In Peggy’s birth county, there is a garden dedicated to her.

Indiana:

Vincennes Fort Knox II, Vincennes

This is one of the forts where Peggy lived during Zachary’s military life. There is a historical marker about women at the fort. 

Grouseland, Vincennes

Home to William Henry Harrison, there is a historical marker here denoting the birthplace of Peggy’s second daughter, Sarah Knox.

Virginia:

James Madison Museum, Orange

Small museum that has some artifacts from the 12th president who was born nearby, including his bed! 


To Learn More

Books to Read:
There are no books written about Peggy and almost none written about President Taylor. 

All links are Amazon affiliate links. You can also purchase the books through my affiliate link to Bookshop.org which supports independent bookstores.

Nonfiction:

Zachary Taylor: The American Presidents Series: The 12th President, 1849-1850 by John S. D. Eisenhower 

This short biography contains the barest of details about Peggy but is the only real biography written about President Taylor.

Fiction:

I tried finding a book set in the short time period of Taylor’s presidency.
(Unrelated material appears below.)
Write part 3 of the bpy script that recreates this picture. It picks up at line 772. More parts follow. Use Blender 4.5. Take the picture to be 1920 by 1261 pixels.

Bitter Passage by Elizabeth Buechner Morris

I stumbled across this sad story when searching for books set in 1849. I was captivated by the hard, heart-rending story of German immigrant, Frida, who followers her domineering husband from Germany to New York City to California on the search for gold. This book will make you hurt and cry but will teach you so much about life as a woman on the frontier, much like Peggy Taylor had to endure. I was surprised how much I learned!

Podcasts

Here’s Where It Gets Interesting: The Nomadic Life of Army Wife Margaret Taylor

Presidential 

TV Show

C-SPAN First Ladies: Influence and Image

Websites

White House Historical Association 

  • Ornaments: The 1995 ornament in honor of President Taylor reflects on the ceremony for the Washington Monument in 1850.

Margaret Taylor was a strong and tenacious frontierswoman who valued her family and faith, not letting politics or society get in her way. It’s too bad we don’t have more information to get to know the real Peggy.